The fireplaces
In the 18th century, marble fireplaces decorated with gilt bronzes were specially commissioned luxury creations. The drawing of a fireplace disguised as a console table has been identified as corresponding to the description in the 1779 inventory of the “small apartments” in the Palais Bourbon, the stylish mansion built in 1771-1772 by Billard de Bellissard for Louis-Joseph de Bourbon, Prince of Condé. The round, domed drawing room had a fireplace “with a white marble table supported by bronze legs gilded with ground gold. The firedogs are linked to these supports, so that it can effectively serve as a table in summer by adding the rear panel” 2. The number “2” written in ink suggests that this drawing may have been destined to be shown to a buyer, in this case the Duke of Bourbon. The model for a four-legged console table with adjoining firedogs is also a disguised fireplace, and probably a variation of the preceding project 3.
The console tables
The console table’s decoration usually echoed that of the fireplace because they were often placed opposite one another. On the rim of the four-legged table there is a medallion with two interlaced Ls. The presence of the royal monogram would indicate that this model was destined for the king, for whom Jean-Louis Prieur had already worked: in 1775, he delivered the bronzes of Louis XVI’s coronation carriage, after drawings by Bélanger. The intersection of the crossstruts is decorated with an eagle cut in two in the middle. The four tapering, rectangular legs are surmounted by busts of women “in the antique style.” This exceptional model for a console table is reminiscent of the luxurious example in the Frick Collection, created in Turquin blue marble around 1780, whose bronzes are attributed to Pierre Gouthière 4. A second project shows a “d’entre-deux” console table with one fluted leg with a satyr’s mask, one of the artist’s recurrent motifs, with radiating garlands of fruit and bunches of grapes 5.
The lamps
Children, chubby, pot-bellied and often laughing, are frequently represented on Jean-Louis Prieur’s models for candelabra, torch lamps, bras de lumière
and chandeliers.

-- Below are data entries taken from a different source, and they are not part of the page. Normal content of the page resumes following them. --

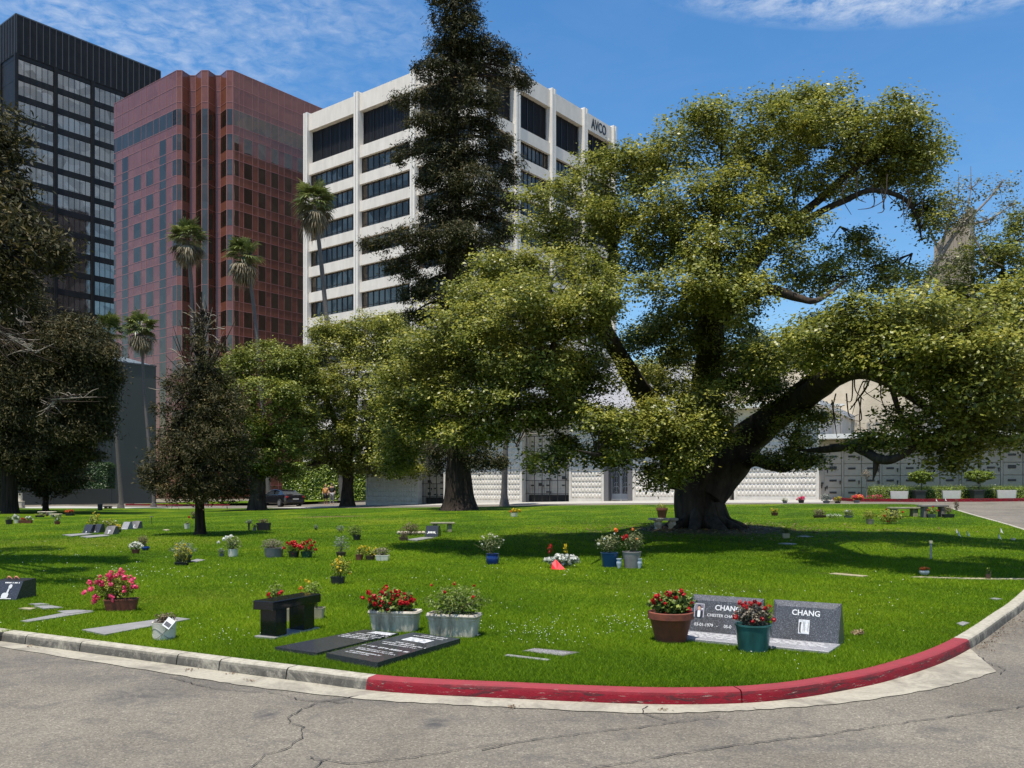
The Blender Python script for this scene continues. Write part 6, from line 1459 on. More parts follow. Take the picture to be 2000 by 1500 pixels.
bench(109, 1010, 'cream stone bench behind the small brown pot on the left lawn', 100, 119, 1003.5, (104, 115), M_BEIGE, 0, th=2, legw=4)
# --- foreground plants
planted(237, 1192, 'rectangular terracotta planter overflowing with pink roses on the left lawn', 'box', 61, 23, M_TERRA, (175, 268, 1118, 1172), [(M_PINK, 30, 8), (M_PINK, 10, 11, [(245, 1113), (222, 1124), (207, 1138), (263, 1131), (250, 1127), (185, 1149), (172, 1155), (196, 1165), (225, 1162), (272, 1145), (191, 1172), (228, 1170)])], math.radians(14), M_LVY, .03, .02, n=1900, hollow=.2)
o = planted(321, 1248, 'white fluted pot with a drooping plant and a paper tag, near the kerb', 'cyl', 46, 34, M_WPOT, (303, 345, 1196, 1217), None, 0, M_LVB, .028, .02, n=260, hollow=.1)
k = at(321, 1248).y / F
q = MB(); q.box(-.04, .04, -.003, .003, -.05, .05); tg = q.build('paper_tag', mat('paper_white', (.75, .75, .75), .7), o); tg.location = (17 * k, -.11, 34 * k); tg.rotation_euler = (math.radians(-25), math.radians(35), 0)
q = MB(); q.box(-.03, .03, -.0048, -.0035, -.035, .005); ph = q.build('tag_print', mat('tag_print_grey', (.10, .10, .11), .6, .5, 60), tg)
q = MB(); kk = 23 * k
for a0, s in ((0.1, 1), (1.2, -1)):
    pts = [Vector((math.cos(t) * kk * .93, -abs(math.sin(t)) * kk * .97, .07 + .05 * math.sin((t - 3.5) * 2.2 * s))) for t in np.linspace(3.6, 5.9, 14)]
    q.tube(pts, .0035, 5)
q.build('relief_band', mat('pot_groove', (.28, .28, .25), .6), o)
planted(566, 1214, 'beige pot with a sparse red rose bush, left of the two behind the black bench', 'square', 24, 26, M_BEIGE, (520, 556, 1134, 1180), [(M_RED, 5, 8, [(530, 1167), (527, 1160), (548, 1158), (552, 1155)])], 0, M_LV, .03, .018, n=330, hollow=.1)
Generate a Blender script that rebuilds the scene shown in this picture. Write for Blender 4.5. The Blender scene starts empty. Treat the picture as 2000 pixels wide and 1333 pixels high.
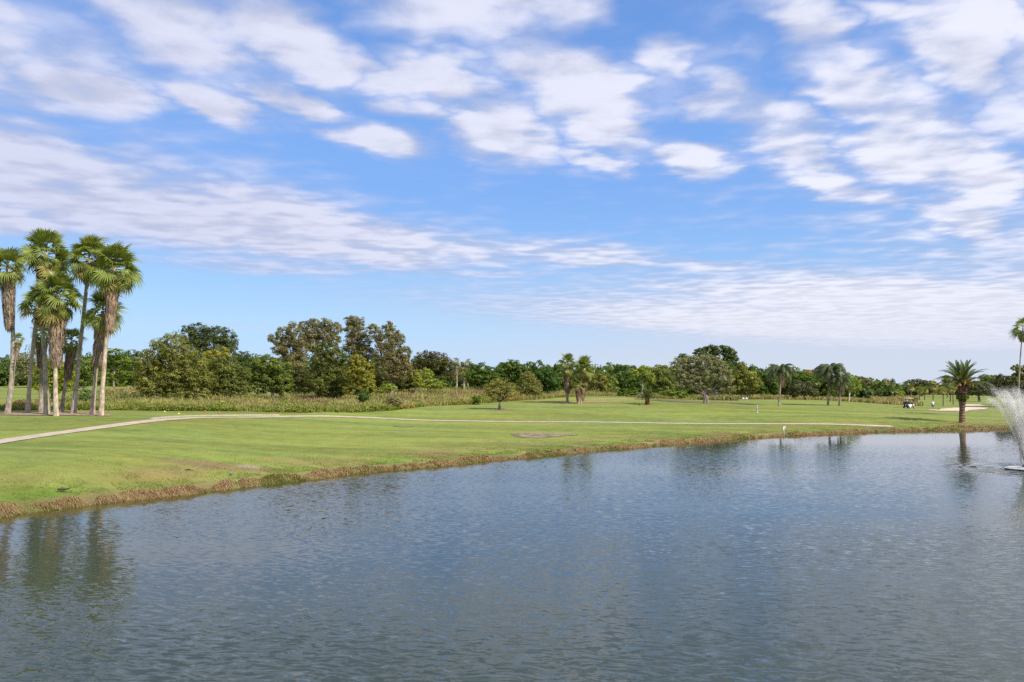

The drawing of a wall lamp with two bras de lumière bears the
inscription “N°Ier” (ill. 4). It may also have been destined to be shown to a client
or marchand mercier (furniture supplier). Three candles rise from the arms in
the form of a horn of plenty. The lamp’s body is formed by a term figure of a
child bearing a basket of flowers on its head, from which garlands of beads are
departing to the horns of plenty. The model is large: “23 inches high” and “14
inches wide” (62.2 x 37.8 cm). The model for a six-branched chandelier, on the
other hand, has the rarer decoration of a military trophy 6. Formed by a lictor’s
fasces surmounted by a plumed helmet crowned by an eagle, the chandelier’s
stem is surrounded by four standards, above an oval medallion with a beaming
sun. The dimensions are also indicated: “3 ½ feet high” (approx. 1.13 m).